§ Set exercise:
From the entries below, copy every line where the string "were" appears.
※
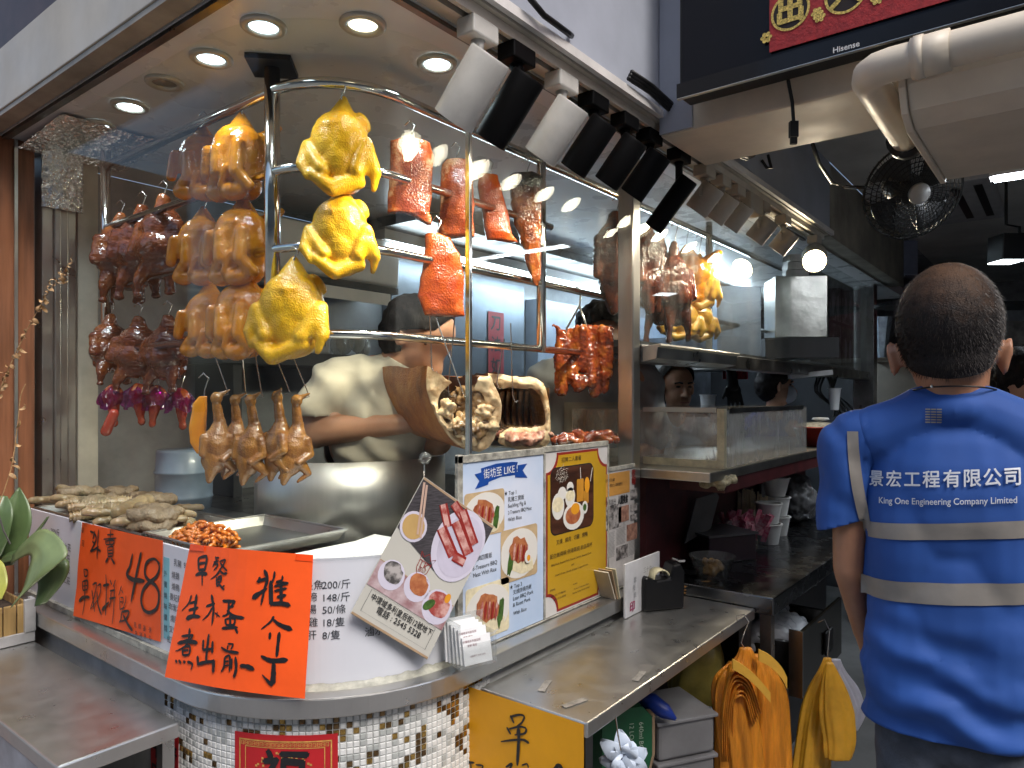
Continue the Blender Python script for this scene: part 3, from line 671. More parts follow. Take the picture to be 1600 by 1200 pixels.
for (px, py, rz, sc, lab) in ((318, 193, 34, 1.0, 'pale reflection washed orange chicken, left one of the top pair'), (376, 174, 12, 1.08, 'glossy orange chicken right of the top pair, against the pole'),
                              (318, 322, 30, 1.02, 'orange chicken left in the middle pair with one wing tucked'), (380, 304, 15, 1.08, 'orange chicken right in the middle pair with a wing tip raised'),
                              (328, 437, 32, 0.98, 'orange chicken left in the bottom pair beside the dark geese'), (382, 420, 10, 1.06, 'orange chicken right in the bottom pair next to the lowest yellow chicken')):
    hang(px, py, chC, 'soy_chicken', lab, 'chicken', G, X=0.2 if px > 350 else 0.215, rz=rz, sc=(sc * 0.94, sc * .95, sc * 0.94), hook=0.02)

# ---- roast goose: long body, neck stub up, legs down with knobs
GO = [('c', (0, 0, -2), (0, 4, -40), 8, 16), ('e', (0, 0, -75), (30, 27, 52)), ('e', (0, -4, -105), (33, 30, 40)), ('e', (2, 0, -135), (26, 24, 30)),
      ('c', (-26, -8, -60), (-33, -16, -112), 10, 8), ('c', (27, -8, -60), (33, -14, -108), 10, 8), ('c', (33, -14, -108), (24, -20, -78), 6, 4),
      ('c', (-14, -10, -135), (-22, -18, -170), 13, 6.5), ('c', (-22, -18, -170), (-24, -18, -192), 6, 5), ('e', (-24, -18, -195), (7, 7, 7)),
      ('c', (15, -10, -135), (19, -14, -168), 13, 6.5), ('c', (19, -14, -168), (20, -14, -186), 6, 5), ('e', (20, -14, -190), (7, 7, 7))]
def goose_fn(seed):
    def f(p, n):
        w = nz(V((p.x * 1.6, p.y * 1.6, p.z * 0.5)), 34, seed, 3)
        return p + n * (0.003 * w + 0.0012 * nz(p, 80, seed + 3, 2))
    return f
goA = organic(cvt(GO, PX), 0.0034, 5, goose_fn(2), 'goose', goose_m); goB = organic(cvt(GO, PX), 0.0034, 5, goose_fn(9), 'goose', goose_l)
G = 'roast geese packed at the left end of the rack'
for (px, py, t, rz, sc, m, lab) in ((188, 335, 1.95, 40, 0.98, goB, 'roast goose with a leg poking out leftmost in the upper row'), (222, 322, 1.90, 10, 1.0, goA, 'dark roast goose second in the upper row'), (255, 306, 1.82, -15, 1.03, goB, 'roast goose third in the upper row beside the orange chickens'), (205, 345, 2.02, 0, 0.95, goA, 'darkest roast goose tucked behind the upper row'),
                                    (172, 492, 1.93, 60, 0.86, goB, 'glossy reddish roast goose leftmost in the lower row'), (216, 496, 1.88, 5, 0.90, goB, 'split roast goose in the middle of the lower row'), (262, 494, 1.82, -20, 0.90, goA, 'dark mottled roast goose right in the lower row')):
    hang(px, py, m, 'roast_goose', lab, 'goose', G, t=t, rz=rz, sc=(sc * 1.55, sc * 1.3, sc * (0.86 if py > 480 else 0.98)), hook=0.03)
# goose legs wrapped in purple film, red sausage below
film = glassmat('purple film', tint=(0.62, 0.08, 0.55), base=0.06, k=0.6, haze=0.05, smear=0.12, rough=0.15)
for nd in film.node_tree.nodes:
    if nd.type == 'BSDF_DIFFUSE': nd.inputs[0].default_value = (0.4, 0.05, 0.38, 1)
LG = organic(cvt([('e', (0, 0, -14), (16, 13, 18)), ('c', (0, 0, -18), (3, -2, -52), 13, 5), ('e', (3, -2, -56), (6, 6, 7))], PX * 1.15), 0.003, 3, goose_fn(5), 'drumstick', skin_food('red glazed drumstick', (0.36, 0.06, 0.02), (0.5, 0.16, 0.03), (0.18, 0.02, 0.015), 0.2, 200, 0.4, 0.8))
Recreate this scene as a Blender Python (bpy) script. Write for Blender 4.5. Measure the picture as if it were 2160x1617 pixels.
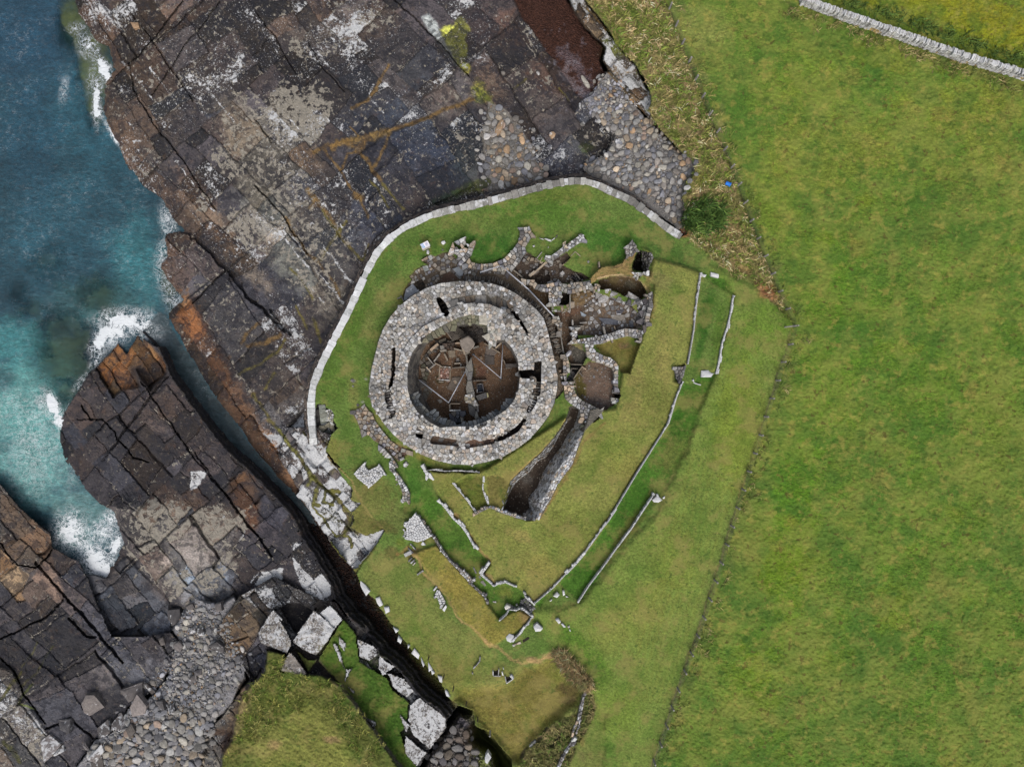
import bpy, math, random, time
import numpy as np
T0 = time.time()
for o in list(bpy.data.objects): bpy.data.objects.remove(o)
S = bpy.context.scene
COLL = S.collection
# ------------------------------------------------------------------ camera, sky, sun, exposure
H = 72.0                                   # drone height above the lawn (z = 0)
cd = bpy.data.cameras.new('drone_camera'); cam = bpy.data.objects.new('drone_camera', cd); COLL.objects.link(cam)
cam.location = (0, 0, H); cam.rotation_euler = (0, 0, 0)
cd.sensor_width = 36; cd.lens = 24.0; cd.clip_start = 1; cd.clip_end = 3000
S.camera = cam
SUN_EL, SUN_AZ = math.radians(48), math.radians(172)      # azimuth clockwise from picture-up
w = bpy.data.worlds.new('World'); S.world = w; w.use_nodes = True
nt = w.node_tree
sky = nt.nodes.new('ShaderNodeTexSky'); sky.sky_type = 'NISHITA'; sky.sun_disc = False
sky.sun_elevation = SUN_EL; sky.sun_rotation = SUN_AZ; sky.dust_density = 4; sky.air_density = 1.0
hs = nt.nodes.new('ShaderNodeHueSaturation'); hs.inputs['Saturation'].default_value = 0.45
nt.links.new(sky.outputs[0], hs.inputs['Color'])
bg = nt.nodes['Background']; bg.inputs['Strength'].default_value = 0.15
nt.links.new(hs.outputs[0], bg.inputs['Color'])
sl = bpy.data.lights.new('sun', 'SUN'); sl.energy = 0.85; sl.angle = math.radians(26); sl.color = (1, .96, .9)
so = bpy.data.objects.new('sun', sl); COLL.objects.link(so)
d = (math.sin(SUN_AZ)*math.cos(SUN_EL), math.cos(SUN_AZ)*math.cos(SUN_EL), math.sin(SUN_EL))
from mathutils import Vector
so.rotation_euler = Vector(d).to_track_quat('Z', 'Y').to_euler(); so.location = (0, -60, 90)
S.view_settings.view_transform = 'Standard'; S.view_settings.look = 'None'; S.view_settings.gamma = 1
S.view_settings.use_curve_mapping = False; S.view_settings.exposure = 0.74
K = 1.75                                   # how much brighter a flat surface reads than its base colour
# ------------------------------------------------------------------ survey helpers: map coordinates to metres
CROPS = dict(a=(740,560,.2721), b=(840,460,.27205), c=(0,0,.33395), d=(540,0,.33395), e=(1000,0,.33395), f=(0,440,.33395),
  g=(380,440,.3215), h=(0,940,.4186), i=(400,900,.3092), j=(400,1200,.2778), k=(740,900,.3092), l=(900,1200,.2778),
  m=(1300,480,.371), n=(1500,0,.334), o=(860,660,.1608), p=(840,470,.1237), q=(1080,470,.1484), r=(1140,660,.14846),
  t=(740,840,.1484), u=(1000,850,.16694), v=(540,900,.1855), w=(840,1060,.1855), x=(520,1240,.13605), y=(760,1380,.1574),
  z=(0,1340,.2222), A=(1100,1280,.20833), B=(620,820,.11134), C=(0,640,.18553), P=(0,0,1.0))
def P(c, *v):
    x0, y0, s = CROPS[c]
    return [(x0+v[i]*s, y0+v[i+1]*s) for i in range(0, len(v), 2)]
def wx(px, py, z):
    k = (H-z)/H*.05
    return ((px-1080)*k, (808.5-py)*k, z)
def lin(c):
    c = np.asarray(c, float)/255.
    return np.where(c <= .04045, c/12.92, ((c+.055)/1.055)**2.4)
def alb(c): return lin(c)/K
# ------------------------------------------------------------------ noise
_GR = {}
def perlin(x, y, seed):
    if seed not in _GR: G = np.random.RandomState(seed).rand(256, 256)*2*np.pi; _GR[seed] = np.cos(G), np.sin(G)
    gx, gy = _GR[seed]
    xi = np.floor(x).astype(int); yi = np.floor(y).astype(int); xf = x-xi; yf = y-yi
    u = xf*xf*xf*(xf*(xf*6-15)+10); v = yf*yf*yf*(yf*(yf*6-15)+10)
    def g(i, j):
        a, b = (xi+i) & 255, (yi+j) & 255
        return gx[a, b]*(xf-i)+gy[a, b]*(yf-j)
    return ((g(0,0)*(1-u)+g(1,0)*u)*(1-v)+(g(0,1)*(1-u)+g(1,1)*u)*v)*1.5
def fbm(x, y, seed, o=4, l=2.03, p=.5):
    s = 0; a = 1; n = 0
    for k in range(o):
        s = s+a*perlin(x, y, seed+k*7); n += a; x = x*l+13.7; y = y*l+5.1; a *= p
    return s/n
def sstep(a, b, x):
    t = np.clip((x-a)/(b-a), 0, 1); return t*t*(3-2*t)
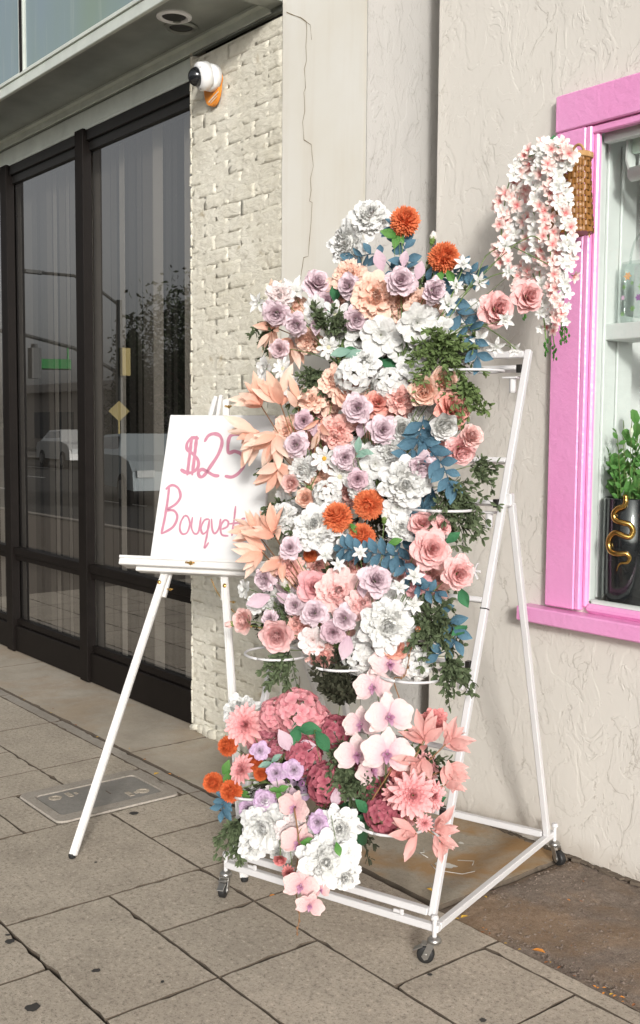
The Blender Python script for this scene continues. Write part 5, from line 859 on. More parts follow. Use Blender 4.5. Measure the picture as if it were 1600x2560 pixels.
# ------------------------------------------------------------------ far side of the street (seen in the shop glass)
def tree(x, y, h, r, seed, label, conifer=False):
    t = thing('tree', (x, y, -.02), label, 'tree', 'trees across the street'); R_ = random.Random(seed)
    b = MB(); b.tube([(0, 0, 0), (.1, 0, h*.3), (0, .1, h*.6), (0, 0, h*.85)], [h*.035, h*.028, h*.018, .02], 7)
    for k in range(7):
        a = R_.uniform(0, 6.28); z = h*R_.uniform(.3, .6); b.tube([(0, 0, z), (r*.5*math.cos(a), r*.5*math.sin(a), z+h*.2)], [h*.012, .02], 5)
    b.build('trunk', simple('tree_bark', (.09, .065, .045), .9), t)
    b = MB()
    for k in range(11000):
        u_ = R_.gauss(0, .36), R_.gauss(0, .36), R_.gauss(0, .3)
        if conifer: zz = R_.random(); c = Vector((u_[0]*r*(1.1-zz), u_[1]*r*(1.1-zz), h*(.15+.85*zz)))
        else:
            c = Vector((u_[0]*r*1.5, u_[1]*r*1.5, h*.66+u_[2]*h*.5))
            if noise.noise(c*.7+Vector((seed, 0, 0))) < -.12 or (c-Vector((0, 0, h*.66))).length > r*1.15: continue
        s = R_.uniform(.07, .15); n1 = Vector((R_.uniform(-1, 1), R_.uniform(-1, 1), R_.uniform(-1, 1))).normalized(); n2 = n1.orthogonal().normalized()
        b.add([c-n1*s, c+n2*s*.5, c+n1*s, c-n2*s*.5], [(0, 1, 2, 3)])
    b.build('crown', simple('tree_foliage_%d' % seed, (.045, .06, .03), .8, 0, .3, 2), t)
tree(-48, -20.6, 6.2, 2.0, 1, 'narrow dark conifer left in the row across the street', True)
tree(-46, -23.5, 5.6, 3.0, 2, 'broad low tree beside the narrow conifer across the street')
tree(-44, -22.0, 6.4, 2.4, 3, 'dark tree in the middle of the row across the street', True)
tree(-38.5, -18.4, 7.6, 3.2, 4, 'tall loose-crowned tree at the right of the row across the street')
tree(-34, -20.6, 6.5, 3.0, 5, 'rounded tree behind the low roof across the street')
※
§ Final result:
Recreate this scene as a Blender Python (bpy) script. Write for Blender 4.5. Measure the picture as if it were 2160x1617 pixels.
The Blender Python script for this scene continues. Write part 5, from line 859 on. More parts follow. Use Blender 4.5. Measure the picture as if it were 1600x2560 pixels.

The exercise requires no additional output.